No entanto, estes números parecem não refletir a realidade. Na ótica de Pedro Carmo, presidente da Organização Sindical dos Polícias (OSP/PSP), “os números não são muito factuais”. “De quantas mortes injustificadas de civis ouvimos falar? Do caso do Ihor Homeniuk e pouco mais. A verdade é que os delinquentes atingem os membros das forças de segurança com o objetivo de eliminá-los. E, na maior parte das vezes, os elementos das mesmas, quando matam alguém, fazem-no em legítima defesa. De resto, são situações pontuais”, diz.
De seguida, lembra o caso específico de dois colegas que foram abatidos: Irineu Diniz, assassinado aos 33 anos, em 2005, na Cova da Moura, por um grupo de traficantes e, exatamente no mesmo ano, António Carlos Abrantes, de 30 anos, e Paulo Jorge Alves, de 23. Este último exercia funções há apenas seis meses.
“Não podemos trabalhar em liberdade e há falta de respeito. Adequamos as nossas intervenções àquilo que nos aparece à frente, é por isso que vamos escalando o nível de força se a pessoa não for colaborativa. E este tipo de polémicas faz com que cada vez mais se ponha em causa as forças de segurança e se deixe de as ver como quem protege, mas sim como quem agride”, avança, pedindo aos cidadãos que não desvalorizem o trabalho levado a cabo pelas autoridades “por um ou outro episódio que possam gerar dúvidas”.
“Somos punidos a nível dos tribunais e a nível interno. Temos um regulamento disciplinar próprio que nos pune pelos atos que e temos os tribunais. E, por sermos polícias, normalmente, as nossas penas são mais agravadas. É suposto fazermos as coisas de forma mais consciente. Basicamente, quase deixamos de ser humanos e não admitem que possam acontecer acidentes”, refere o dirigente. “Fiscalizamos o cumprimento da lei e fazemo-la cumprir, é simplesmente isso.

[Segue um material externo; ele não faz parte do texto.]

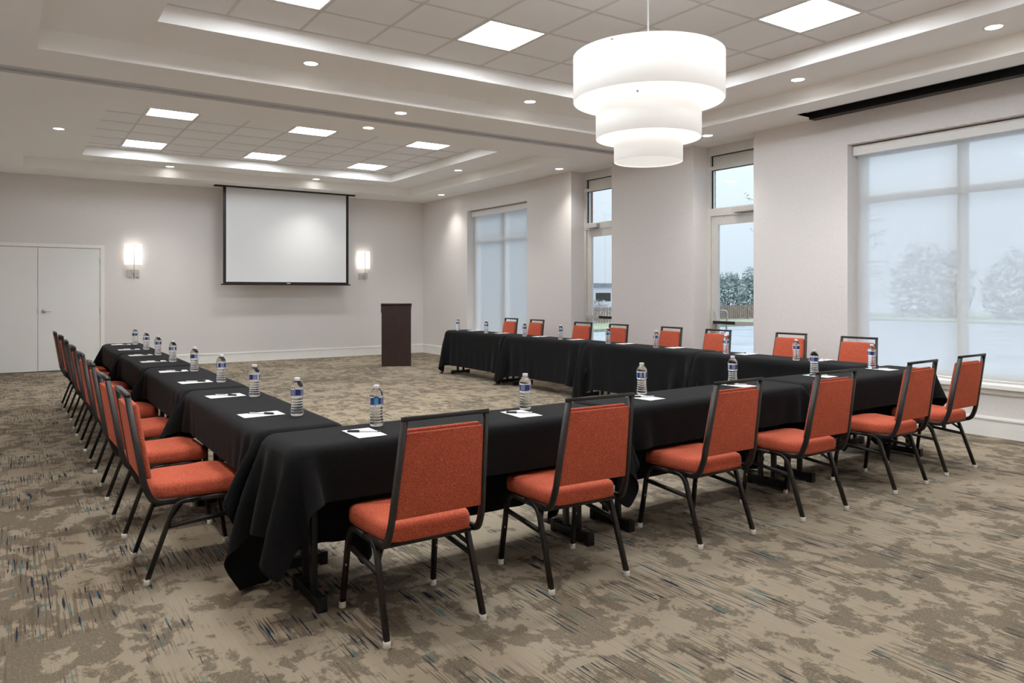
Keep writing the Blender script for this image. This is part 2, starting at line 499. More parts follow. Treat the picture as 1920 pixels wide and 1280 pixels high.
# baseboards: flat board with a rounded cap
def baseboard(name, segs, axis, pos, sgn):
    m = MB()
    for a, b_ in segs:
        if axis == 'x':
            m.box(a, pos, 0.0, b_, pos + sgn * 0.014, 0.165); m.box(a, pos, 0.165, b_, pos + sgn * 0.022, 0.182); m.box(a, pos, 0.182, b_, pos + sgn * 0.012, 0.196)
        else:
            m.box(pos, a, 0.0, pos + sgn * 0.014, b_, 0.165); m.box(pos, a, 0.165, pos + sgn * 0.022, b_, 0.182); m.box(pos, a, 0.182, pos + sgn * 0.012, b_, 0.196)
    return struct(m, name, M['trim'])
baseboard('baseboard_back', [(1.41, XR)], 'x', YB, -1)
baseboard('baseboard_right', [(YN, 6.118), (7.123, 8.806), (9.824, YB)], 'y', XR, -1)
baseboard('baseboard_left', [(YN, YB)], 'y', XL, 1)

# ---- ceiling: dropped soffit with two stepped trays
OUT = [(0.185, 0.285, 7.06, 7.315), (0.16, 8.94, 7.045, 14.33)]      # outer tray x0 y0 x1 y1
INN = [(0.985, 1.01, 6.377, 6.59), (0.95, 9.78, 6.325, 13.71)]       # inner tray
SLOT = (7.43, 1.95, 7.765, 5.22)                                     # black pocket beside the near window
SCR = (3.19, 14.74, 5.99, 14.90)                                     # screen pocket
TRK = (XL, 8.0, XR, 8.27)                                            # partition track recess

def plate(m, rect, holes, z):
    xs = sorted({rect[0], rect[2]} | {h[0] for h in holes} | {h[2] for h in holes})
    ys = sorted({rect[1], rect[3]} | {h[1] for h in holes} | {h[3] for h in holes})
    for i in range(len(xs) - 1):
        for j in range(len(ys) - 1):
            cx, cy = (xs[i] + xs[i + 1]) / 2, (ys[j] + ys[j + 1]) / 2
            if any(h[0] < cx < h[2] and h[1] < cy < h[3] for h in holes): continue
            m.quad((xs[i], ys[j], z), (xs[i], ys[j + 1], z), (xs[i + 1], ys[j + 1], z), (xs[i + 1], ys[j], z))
def riser(m, r, z0, z1):
    c = [(r[0], r[1]), (r[2], r[1]), (r[2], r[3]), (r[0], r[3])]
    for k in range(4):
        a, b_ = c[k], c[(k + 1) % 4]
        m.quad((a[0], a[1], z0), (b_[0], b_[1], z0), (b_[0], b_[1], z1), (a[0], a[1], z1))
m = MB()
plate(m, (XL, YN, XR, YB), OUT + [SLOT, SCR, TRK], ZC)
for a, b_ in DOORS: m.quad((XR, a, ZC), (XR, b_, ZC), (8.2, b_, ZC), (8.2, a, ZC))
for o_, i_ in zip(OUT, INN):
    riser(m, o_, ZC, Z2); plate(m, o_, [i_], Z2); riser(m, i_, Z2, Z3 + 0.05)
m.box(XL - 0.2, YN - 0.2, 3.95, 8.34, YB + 0.2, 4.0)
ceiling = struct(m, 'ceiling', M['ceiling'], 'off-white stepped tray ceiling')

# lay-in tiles, lights and grid
GX = [[1.52 + 0.63 * k for k in range(-1, 9)], [1.455 + 0.631 * k for k in range(-1, 9)]]
GY = [[6.03 - 0.63 * k for k in range(-1, 10)], [10.91 + 0.63 * k for k in range(-2, 6)]]
LIT = [{(0, 5.40), (3, 5.40), (6, 5.40), (0, 3.51), (6, 3.51), (0, 1.62), (3, 1.62), (6, 1.62)},
       {(0, 10.28), (3, 10.28), (6, 10.28), (0, 12.80), (3, 12.80), (6, 12.80)}]
tile_mesh = {}
TROFFERS = []
for r in (0, 1):
    x0, y0, x1, y1 = INN[r]
    xs = [x0] + [x for x in sorted(GX[r]) if x0 + 0.03 < x < x1 - 0.03] + [x1]
    ys = [y0] + [y for y in sorted(GY[r]) if y0 + 0.03 < y < y1 - 0.03] + [y1]
    bx = 1.52 if r == 0 else 1.455
    for x in xs[1:-1]: MB().box(x - 0.012, y0, Z3 - 0.004, x + 0.012, y1, Z3 + 0.02).build('grid_bar', M['grid'], ceiling)
    for y in ys[1:-1]: MB().box(x0, y - 0.012, Z3 - 0.0045, x1, y + 0.012, Z3 + 0.02).build('grid_bar', M['grid'], ceiling)
    MB().box(x0, y0, Z3 - 0.004, x0 + 0.02, y1, Z3 + 0.02).box(x1 - 0.02, y0, Z3 - 0.004, x1, y1, Z3 + 0.02).box(x0 + 0.02, y0, Z3 - 0.004, x1 - 0.02, y0 + 0.02, Z3 + 0.02).box(x0 + 0.02, y1 - 0.02, Z3 - 0.004, x1 - 0.02, y1, Z3 + 0.02).build('wall_angle', M['grid'], ceiling)
    for i in range(len(xs) - 1):
        for j in range(len(ys) - 1):
            if any(abs(xs[i] - (bx + 0.63 * c)) < 0.05 and abs(ys[j] - y) < 0.05 for c, y in LIT[r]):
                TROFFERS.append((r, (xs[i] + xs[i + 1]) / 2, (ys[j] + ys[j + 1]) / 2)); continue
            sx, sy = round(xs[i + 1] - xs[i] - 0.012, 3), round(ys[j + 1] - ys[j] - 0.012, 3)
            if (sx, sy) not in tile_mesh:
                tile_mesh[(sx, sy)] = MB().box(-sx / 2, -sy / 2, 0, sx / 2, sy / 2, 0.016, bev=0.003).mesh('ceiling_tile', M['tile'])
            o = bpy.data.objects.new('ceiling_tile', tile_mesh[(sx, sy)]); COL.objects.link(o); o.parent = ceiling
            o.location = ((xs[i] + xs[i + 1]) / 2, (ys[j] + ys[j + 1]) / 2, Z3 + 0.001)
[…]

Esta cultura cívica portuguesa tem de começar a mudar. O próprio Governo não nos respeita, como é que os cidadãos podem fazê-lo? As pessoas ficam revoltadas e viram-se contra quem os deve fazer cumprir aquilo que está determinado”.
“As autoridades assumem um papel crucial na manutenção da tranquilidade e cumprimento da lei, ação cada vez mais complexa num Estado que vicia as pessoas em direitos e sentimento de desprezo pelos deveres de convívio social e mais gravoso, completo desprendimento pelo apreço de aspetos basilares como respeito pelo próximo, e até pelo progenitor”, começa por esclarecer António Barreira, coordenador da Região Sul da Associação dos Profissionais da GNR (APG/GNR), alinhando-se com Pedro Carmo ao salientar que “numa sociedade em que é crescente a violência entre familiares, é muito complexo ser guarda das pessoas, do território, das leis e de um Estado que não protege quem o mantém instituído”.
“A nossa jovem democracia tem-se construído numa perspetiva de que todos tenham acesso aos bens e serviços em igualdade, sem a exigência de que se saiba viver em sociedade. Também não me parece que alguns líderes do Estado sejam bons exemplos de respeito”, declara, recordando as recentes declarações do ex-ministro do MAI Eduardo Cabrita. “Declarações que foram noticiadas no âmbito do acidente com uma viatura utilizada pelo MAI e que teve como resultado uma vítima mortal”.
“Verificamos a banalização da agressão à autoridade, não esquecendo o desespero dos familiares, amigos e camaradas dos militares da GNR que tombam em serviço, cumprindo o seu juramento para com o país e com o povo português”, explica o coordenador da APG/GNR.
“Cada vez mais os operacionais estão órfãos de tutela, imperando o silêncio quer na recriminação a agressões, quer na conceção de medidas concretas de apoio aos militares ou polícias, designadamente endurecimento das punições ou obrigação de constituição de assistente por parte da instituição em que o agente de autoridade serve”.